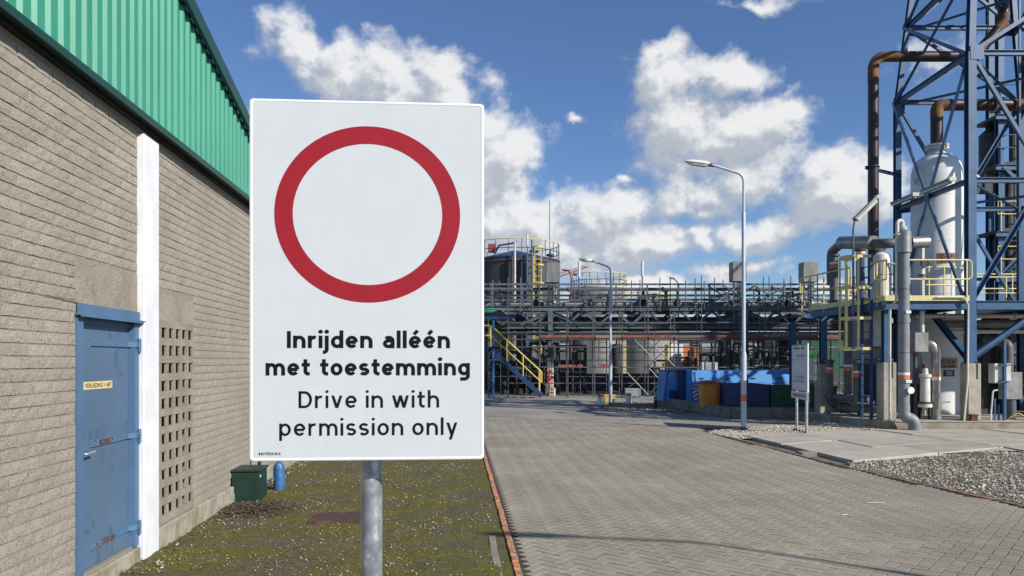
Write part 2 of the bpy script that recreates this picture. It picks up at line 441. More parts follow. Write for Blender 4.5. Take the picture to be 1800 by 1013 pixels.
class MB:
    """collects shapes; world coordinates unless local=True at build time"""
    def __init__(self):
        self.v = []
        self.f = []

    def add(self, vs, fs):
        n = len(self.v)
        self.v += [Vector(p) for p in vs]
        self.f += [tuple(i + n for i in f) for f in fs]
        return self

    def box(self, x0, x1, y0, y1, z0, z1):
        vs = [(x0, y0, z0), (x1, y0, z0), (x1, y1, z0), (x0, y1, z0), (x0, y0, z1), (x1, y0, z1), (x1, y1, z1), (x0, y1, z1)]
        return self.add(vs, [(0, 3, 2, 1), (4, 5, 6, 7), (0, 1, 5, 4), (1, 2, 6, 5), (2, 3, 7, 6), (3, 0, 4, 7)])

    def bbox(self, x0, x1, y0, y1, z0, z1, b):
        """box with chamfered edges"""
        bm = bmesh.new()
        bmesh.ops.create_cube(bm, size=1)
        for v in bm.verts:
            v.co = Vector(((x0 + x1) / 2 + v.co.x * (x1 - x0), (y0 + y1) / 2 + v.co.y * (y1 - y0), (z0 + z1) / 2 + v.co.z * (z1 - z0)))
        bmesh.ops.bevel(bm, geom=bm.edges[:], offset=b, segments=1, affect='EDGES')
        bm.verts.index_update()
        self.add([v.co.copy() for v in bm.verts], [tuple(v.index for v in f.verts) for f in bm.faces])
        bm.free()
        return self

    def beam(self, p0, p1, w, h, up=(0, 0, 1)):
        prof = [(-w / 2, -h / 2), (w / 2, -h / 2), (w / 2, h / 2), (-w / 2, h / 2)]
        return self.extrude(prof, p0, p1, up)

    def hbeam(self, p0, p1, b, h, t=.018, up=(0, 0, 1)):
        """H section: flanges at +-h/2 along up, width b"""
        w, k = b / 2, h / 2
        prof = [(-w, -k), (w, -k), (w, -k + t), (t / 2, -k + t), (t / 2, k - t), (w, k - t), (w, k), (-w, k), (-w, k - t), (-t / 2, k - t), (-t / 2, -k + t), (-w, -k + t)]
        return self.extrude(prof, p0, p1, up)

    def angle(self, p0, p1, a, t=.012, up=(0, 0, 1)):
        h = a / 2
        prof = [(-h, -h), (h, -h), (h, -h + t), (-h + t, -h + t), (-h + t, h), (-h, h)]
        return self.extrude(prof, p0, p1, up)

    def extrude(self, prof, p0, p1, up=(0, 0, 1)):
        p0, p1, up = Vector(p0), Vector(p1), Vector(up)
        d = (p1 - p0).normalized()
        if abs(d.dot(up)) > .98:
            up = Vector((0, 1, 0)) if abs(d.z) > .9 else Vector((0, 0, 1))
        s = d.cross(up).normalized()
        u = s.cross(d)
        n = len(prof)
        vs = [p0 + s * a + u * b for a, b in prof] + [p1 + s * a + u * b for a, b in prof]
        fs = [(i, (i + 1) % n, n + (i + 1) % n, n + i) for i in range(n)] + [tuple(range(n))[::-1], tuple(range(n, 2 * n))]
        return self.add(vs, fs)

    def tube(self, pts, r, seg=10, fillet=0.0, caps=True, fn=5, r2=None, closed=False):
        pts = [Vector(p) for p in pts]
        if fillet:
            pts = fil(pts, fillet, fn)
        n = len(pts)
        rings = []
        prev = None
        for i, p in enumerate(pts):
            if closed:
                d = (pts[(i + 1) % n] - pts[i - 1]).normalized()
            elif i == 0: d = (pts[1] - p).normalized()
            elif i == n - 1: d = (p - pts[i - 1]).normalized()
            else: d = ((pts[i + 1] - p).normalized() + (p - pts[i - 1]).normalized()).normalized()
            if prev is None:
                a = Vector((0, 0, 1)) if abs(d.z) < .9 else Vector((1, 0, 0))
                s = d.cross(a).normalized()
            else:
                s = (prev - d * prev.dot(d)).normalized()
            prev = s
            u = d.cross(s)
            rr = r if r2 is None else r + (r2 - r) * i / (n - 1)
            rings.append([p + (s * math.cos(2 * math.pi * k / seg) + u * math.sin(2 * math.pi * k / seg)) * rr for k in range(seg)])
        vs = [q for ring in rings for q in ring]
        fs = []
        m = n if closed else n - 1
        for i in range(m):
            j = (i + 1) % n
            for k in range(seg):
                k2 = (k + 1) % seg
                fs.append((i * seg + k, i * seg + k2, j * seg + k2, j * seg + k))
        if caps and not closed:
            fs.append(tuple(range(seg))[::-1])
            fs.append(tuple((n - 1) * seg + k for k in range(seg)))
        return self.add(vs, fs)

    def lathe(self, prof, cx, cy, seg=32):
        vs, fs = [], []
        for r, z in prof:
            vs += [(cx + r * math.cos(2 * math.pi * k / seg), cy + r * math.sin(2 * math.pi * k / seg), z) for k in range(seg)]
        for i in range(len(prof) - 1):
            for k in range(seg):
                k2 = (k + 1) % seg
                fs.append((i * seg + k, i * seg + k2, (i + 1) * seg + k2, (i + 1) * seg + k))
        fs.append(tuple(range(seg))[::-1])
        fs.append(tuple((len(prof) - 1) * seg + k for k in range(seg)))
        return self.add(vs, fs)

    def prism(self, poly, z0, z1):
        n = len(poly)
        vs = [(p[0], p[1], z0) for p in poly] + [(p[0], p[1], z1) for p in poly]
        fs = [(i, (i + 1) % n, n + (i + 1) % n, n + i) for i in range(n)] + [tuple(range(n))[::-1], tuple(range(n, 2 * n))]
        return self.add(vs, fs)

    def sheet(self, poly, z):
        return self.add([(p[0], p[1], z) for p in poly], [tuple(range(len(poly)))])

    def build(self, name, m, parent=None, local=False, smooth=30, kind=None, label=None):
        me = bpy.data.meshes.new(name)
        vs = self.v
        if parent is not None and not local:
            inv = RM[parent.name].inverted()
            vs = [inv @ p for p in vs]
        me.from_pydata([tuple(p) for p in vs], [], self.f)
        bm = bmesh.new()
        bm.from_mesh(me)
        bmesh.ops.recalc_face_normals(bm, faces=bm.faces[:])
        bm.to_mesh(me)
        bm.free()
        if smooth:
            me.polygons.foreach_set('use_smooth', [True] * len(me.polygons))
            me.set_sharp_from_angle(angle=R(smooth))
        o = link_mesh(name, me, m, parent, kind)
        if label: o['label'] = label
        return o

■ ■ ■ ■

Given problem. From the opening line of the listing above through the line bearing "self.f = []", repeat each line exactly. Drop every picture.

Answer for this exercise.
Write part 2 of the bpy script that recreates this picture. It picks up at line 441. More parts follow. Write for Blender 4.5. Take the picture to be 1800 by 1013 pixels.
class MB:
    """collects shapes; world coordinates unless local=True at build time"""
    def __init__(self):
        self.v = []
        self.f = []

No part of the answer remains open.